--- Written instruction ---
Reproduce the complete listing without any deviation.

[start]

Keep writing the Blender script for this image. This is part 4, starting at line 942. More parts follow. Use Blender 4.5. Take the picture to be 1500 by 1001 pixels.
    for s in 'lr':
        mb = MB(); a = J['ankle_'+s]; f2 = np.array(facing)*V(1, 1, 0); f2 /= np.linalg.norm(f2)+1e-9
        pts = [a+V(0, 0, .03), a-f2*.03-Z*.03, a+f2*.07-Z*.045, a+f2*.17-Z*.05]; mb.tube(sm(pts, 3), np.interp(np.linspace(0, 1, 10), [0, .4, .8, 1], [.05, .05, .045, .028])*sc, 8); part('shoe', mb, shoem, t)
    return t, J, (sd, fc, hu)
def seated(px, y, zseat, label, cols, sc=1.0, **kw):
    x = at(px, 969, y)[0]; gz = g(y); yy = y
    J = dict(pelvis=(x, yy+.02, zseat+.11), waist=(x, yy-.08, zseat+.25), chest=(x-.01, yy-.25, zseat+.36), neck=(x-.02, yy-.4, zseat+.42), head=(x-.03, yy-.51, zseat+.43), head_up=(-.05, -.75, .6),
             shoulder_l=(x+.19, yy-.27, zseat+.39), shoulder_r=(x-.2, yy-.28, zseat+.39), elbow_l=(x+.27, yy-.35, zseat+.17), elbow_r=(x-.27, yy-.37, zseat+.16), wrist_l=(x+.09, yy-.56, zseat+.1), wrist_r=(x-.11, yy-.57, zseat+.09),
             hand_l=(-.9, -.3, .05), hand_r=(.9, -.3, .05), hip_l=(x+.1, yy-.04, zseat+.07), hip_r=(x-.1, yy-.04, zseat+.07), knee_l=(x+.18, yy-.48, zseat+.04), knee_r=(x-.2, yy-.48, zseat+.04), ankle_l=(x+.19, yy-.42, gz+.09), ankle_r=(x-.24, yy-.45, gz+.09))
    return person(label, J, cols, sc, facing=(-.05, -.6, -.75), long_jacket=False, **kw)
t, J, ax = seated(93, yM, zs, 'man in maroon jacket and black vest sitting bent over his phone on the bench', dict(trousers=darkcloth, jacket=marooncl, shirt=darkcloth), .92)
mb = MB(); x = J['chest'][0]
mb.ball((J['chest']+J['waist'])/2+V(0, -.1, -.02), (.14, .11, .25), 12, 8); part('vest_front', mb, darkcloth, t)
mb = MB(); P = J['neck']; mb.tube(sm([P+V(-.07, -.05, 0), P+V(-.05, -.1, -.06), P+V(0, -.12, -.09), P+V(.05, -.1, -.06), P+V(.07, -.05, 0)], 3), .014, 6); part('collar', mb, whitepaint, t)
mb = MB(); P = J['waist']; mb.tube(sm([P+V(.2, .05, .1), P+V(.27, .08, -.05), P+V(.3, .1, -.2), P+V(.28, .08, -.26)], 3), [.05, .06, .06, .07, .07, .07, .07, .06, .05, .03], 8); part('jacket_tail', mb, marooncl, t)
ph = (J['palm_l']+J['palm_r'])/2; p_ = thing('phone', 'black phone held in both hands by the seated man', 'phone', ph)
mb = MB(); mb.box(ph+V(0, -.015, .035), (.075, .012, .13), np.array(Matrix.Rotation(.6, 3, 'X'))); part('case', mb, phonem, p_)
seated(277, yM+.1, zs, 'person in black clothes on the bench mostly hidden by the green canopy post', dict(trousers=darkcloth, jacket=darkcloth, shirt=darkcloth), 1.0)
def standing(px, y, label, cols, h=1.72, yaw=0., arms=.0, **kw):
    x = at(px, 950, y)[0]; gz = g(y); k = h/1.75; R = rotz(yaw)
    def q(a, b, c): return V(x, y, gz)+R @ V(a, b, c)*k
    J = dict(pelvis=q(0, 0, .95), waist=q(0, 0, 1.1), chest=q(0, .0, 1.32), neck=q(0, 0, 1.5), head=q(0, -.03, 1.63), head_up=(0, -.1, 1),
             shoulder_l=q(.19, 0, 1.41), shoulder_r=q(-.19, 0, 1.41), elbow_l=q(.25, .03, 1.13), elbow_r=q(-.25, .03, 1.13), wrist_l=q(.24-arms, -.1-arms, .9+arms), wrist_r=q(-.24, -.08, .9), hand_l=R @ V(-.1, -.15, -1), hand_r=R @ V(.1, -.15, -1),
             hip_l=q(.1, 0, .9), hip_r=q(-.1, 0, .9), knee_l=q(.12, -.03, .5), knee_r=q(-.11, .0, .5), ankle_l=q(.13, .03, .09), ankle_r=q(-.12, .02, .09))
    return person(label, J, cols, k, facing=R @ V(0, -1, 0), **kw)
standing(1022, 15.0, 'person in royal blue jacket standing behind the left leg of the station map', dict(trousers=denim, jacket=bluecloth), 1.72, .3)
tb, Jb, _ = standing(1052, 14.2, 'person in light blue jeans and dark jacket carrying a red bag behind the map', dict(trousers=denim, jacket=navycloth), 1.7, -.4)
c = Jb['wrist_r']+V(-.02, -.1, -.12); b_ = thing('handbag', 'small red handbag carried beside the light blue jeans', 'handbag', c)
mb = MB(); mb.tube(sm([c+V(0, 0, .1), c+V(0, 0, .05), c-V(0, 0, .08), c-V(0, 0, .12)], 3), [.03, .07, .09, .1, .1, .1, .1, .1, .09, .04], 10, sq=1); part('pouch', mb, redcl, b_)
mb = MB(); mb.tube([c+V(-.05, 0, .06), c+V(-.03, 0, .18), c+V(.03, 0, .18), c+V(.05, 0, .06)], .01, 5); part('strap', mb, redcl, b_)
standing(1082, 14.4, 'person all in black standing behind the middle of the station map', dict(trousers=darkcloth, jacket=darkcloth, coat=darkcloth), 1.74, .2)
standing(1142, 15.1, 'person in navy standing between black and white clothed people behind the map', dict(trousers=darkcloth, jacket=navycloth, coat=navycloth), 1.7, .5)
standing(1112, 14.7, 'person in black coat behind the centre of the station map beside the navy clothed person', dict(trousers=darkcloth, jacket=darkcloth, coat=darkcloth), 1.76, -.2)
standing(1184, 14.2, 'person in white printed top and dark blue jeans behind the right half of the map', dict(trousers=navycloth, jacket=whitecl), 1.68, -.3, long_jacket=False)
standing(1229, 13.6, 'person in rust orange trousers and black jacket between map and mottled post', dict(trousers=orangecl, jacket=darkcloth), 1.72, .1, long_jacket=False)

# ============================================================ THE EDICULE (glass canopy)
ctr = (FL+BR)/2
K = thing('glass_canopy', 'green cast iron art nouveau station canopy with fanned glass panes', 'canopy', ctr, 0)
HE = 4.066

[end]

--- Problem solution ---
Keep writing the Blender script for this image. This is part 4, starting at line 942. More parts follow. Use Blender 4.5. Take the picture to be 1500 by 1001 pixels.
    for s in 'lr':
        mb = MB(); a = J['ankle_'+s]; f2 = np.array(facing)*V(1, 1, 0); f2 /= np.linalg.norm(f2)+1e-9
        pts = [a+V(0, 0, .03), a-f2*.03-Z*.03, a+f2*.07-Z*.045, a+f2*.17-Z*.05]; mb.tube(sm(pts, 3), np.interp(np.linspace(0, 1, 10), [0, .4, .8, 1], [.05, .05, .045, .028])*sc, 8); part('shoe', mb, shoem, t)
    return t, J, (sd, fc, hu)
def seated(px, y, zseat, label, cols, sc=1.0, **kw):
    x = at(px, 969, y)[0]; gz = g(y); yy = y
    J = dict(pelvis=(x, yy+.02, zseat+.11), waist=(x, yy-.08, zseat+.25), chest=(x-.01, yy-.25, zseat+.36), neck=(x-.02, yy-.4, zseat+.42), head=(x-.03, yy-.51, zseat+.43), head_up=(-.05, -.75, .6),
             shoulder_l=(x+.19, yy-.27, zseat+.39), shoulder_r=(x-.2, yy-.28, zseat+.39), elbow_l=(x+.27, yy-.35, zseat+.17), elbow_r=(x-.27, yy-.37, zseat+.16), wrist_l=(x+.09, yy-.56, zseat+.1), wrist_r=(x-.11, yy-.57, zseat+.09),
             hand_l=(-.9, -.3, .05), hand_r=(.9, -.3, .05), hip_l=(x+.1, yy-.04, zseat+.07), hip_r=(x-.1, yy-.04, zseat+.07), knee_l=(x+.18, yy-.48, zseat+.04), knee_r=(x-.2, yy-.48, zseat+.04), ankle_l=(x+.19, yy-.42, gz+.09), ankle_r=(x-.24, yy-.45, gz+.09))
    return person(label, J, cols, sc, facing=(-.05, -.6, -.75), long_jacket=False, **kw)
t, J, ax = seated(93, yM, zs, 'man in maroon jacket and black vest sitting bent over his phone on the bench', dict(trousers=darkcloth, jacket=marooncl, shirt=darkcloth), .92)
mb = MB(); x = J['chest'][0]
mb.ball((J['chest']+J['waist'])/2+V(0, -.1, -.02), (.14, .11, .25), 12, 8); part('vest_front', mb, darkcloth, t)
mb = MB(); P = J['neck']; mb.tube(sm([P+V(-.07, -.05, 0), P+V(-.05, -.1, -.06), P+V(0, -.12, -.09), P+V(.05, -.1, -.06), P+V(.07, -.05, 0)], 3), .014, 6); part('collar', mb, whitepaint, t)
mb = MB(); P = J['waist']; mb.tube(sm([P+V(.2, .05, .1), P+V(.27, .08, -.05), P+V(.3, .1, -.2), P+V(.28, .08, -.26)], 3), [.05, .06, .06, .07, .07, .07, .07, .06, .05, .03], 8); part('jacket_tail', mb, marooncl, t)
ph = (J['palm_l']+J['palm_r'])/2; p_ = thing('phone', 'black phone held in both hands by the seated man', 'phone', ph)
mb = MB(); mb.box(ph+V(0, -.015, .035), (.075, .012, .13), np.array(Matrix.Rotation(.6, 3, 'X'))); part('case', mb, phonem, p_)
seated(277, yM+.1, zs, 'person in black clothes on the bench mostly hidden by the green canopy post', dict(trousers=darkcloth, jacket=darkcloth, shirt=darkcloth), 1.0)
def standing(px, y, label, cols, h=1.72, yaw=0., arms=.0, **kw):
    x = at(px, 950, y)[0]; gz = g(y); k = h/1.75; R = rotz(yaw)
    def q(a, b, c): return V(x, y, gz)+R @ V(a, b, c)*k
    J = dict(pelvis=q(0, 0, .95), waist=q(0, 0, 1.1), chest=q(0, .0, 1.32), neck=q(0, 0, 1.5), head=q(0, -.03, 1.63), head_up=(0, -.1, 1),
             shoulder_l=q(.19, 0, 1.41), shoulder_r=q(-.19, 0, 1.41), elbow_l=q(.25, .03, 1.13), elbow_r=q(-.25, .03, 1.13), wrist_l=q(.24-arms, -.1-arms, .9+arms), wrist_r=q(-.24, -.08, .9), hand_l=R @ V(-.1, -.15, -1), hand_r=R @ V(.1, -.15, -1),
             hip_l=q(.1, 0, .9), hip_r=q(-.1, 0, .9), knee_l=q(.12, -.03, .5), knee_r=q(-.11, .0, .5), ankle_l=q(.13, .03, .09), ankle_r=q(-.12, .02, .09))
    return person(label, J, cols, k, facing=R @ V(0, -1, 0), **kw)
standing(1022, 15.0, 'person in royal blue jacket standing behind the left leg of the station map', dict(trousers=denim, jacket=bluecloth), 1.72, .3)
tb, Jb, _ = standing(1052, 14.2, 'person in light blue jeans and dark jacket carrying a red bag behind the map', dict(trousers=denim, jacket=navycloth), 1.7, -.4)
c = Jb['wrist_r']+V(-.02, -.1, -.12); b_ = thing('handbag', 'small red handbag carried beside the light blue jeans', 'handbag', c)
mb = MB(); mb.tube(sm([c+V(0, 0, .1), c+V(0, 0, .05), c-V(0, 0, .08), c-V(0, 0, .12)], 3), [.03, .07, .09, .1, .1, .1, .1, .1, .09, .04], 10, sq=1); part('pouch', mb, redcl, b_)
mb = MB(); mb.tube([c+V(-.05, 0, .06), c+V(-.03, 0, .18), c+V(.03, 0, .18), c+V(.05, 0, .06)], .01, 5); part('strap', mb, redcl, b_)
standing(1082, 14.4, 'person all in black standing behind the middle of the station map', dict(trousers=darkcloth, jacket=darkcloth, coat=darkcloth), 1.74, .2)
standing(1142, 15.1, 'person in navy standing between black and white clothed people behind the map', dict(trousers=darkcloth, jacket=navycloth, coat=navycloth), 1.7, .5)
standing(1112, 14.7, 'person in black coat behind the centre of the station map beside the navy clothed person', dict(trousers=darkcloth, jacket=darkcloth, coat=darkcloth), 1.76, -.2)
standing(1184, 14.2, 'person in white printed top and dark blue jeans behind the right half of the map', dict(trousers=navycloth, jacket=whitecl), 1.68, -.3, long_jacket=False)
standing(1229, 13.6, 'person in rust orange trousers and black jacket between map and mottled post', dict(trousers=orangecl, jacket=darkcloth), 1.72, .1, long_jacket=False)

# ============================================================ THE EDICULE (glass canopy)
ctr = (FL+BR)/2
K = thing('glass_canopy', 'green cast iron art nouveau station canopy with fanned glass panes', 'canopy', ctr, 0)
HE = 4.066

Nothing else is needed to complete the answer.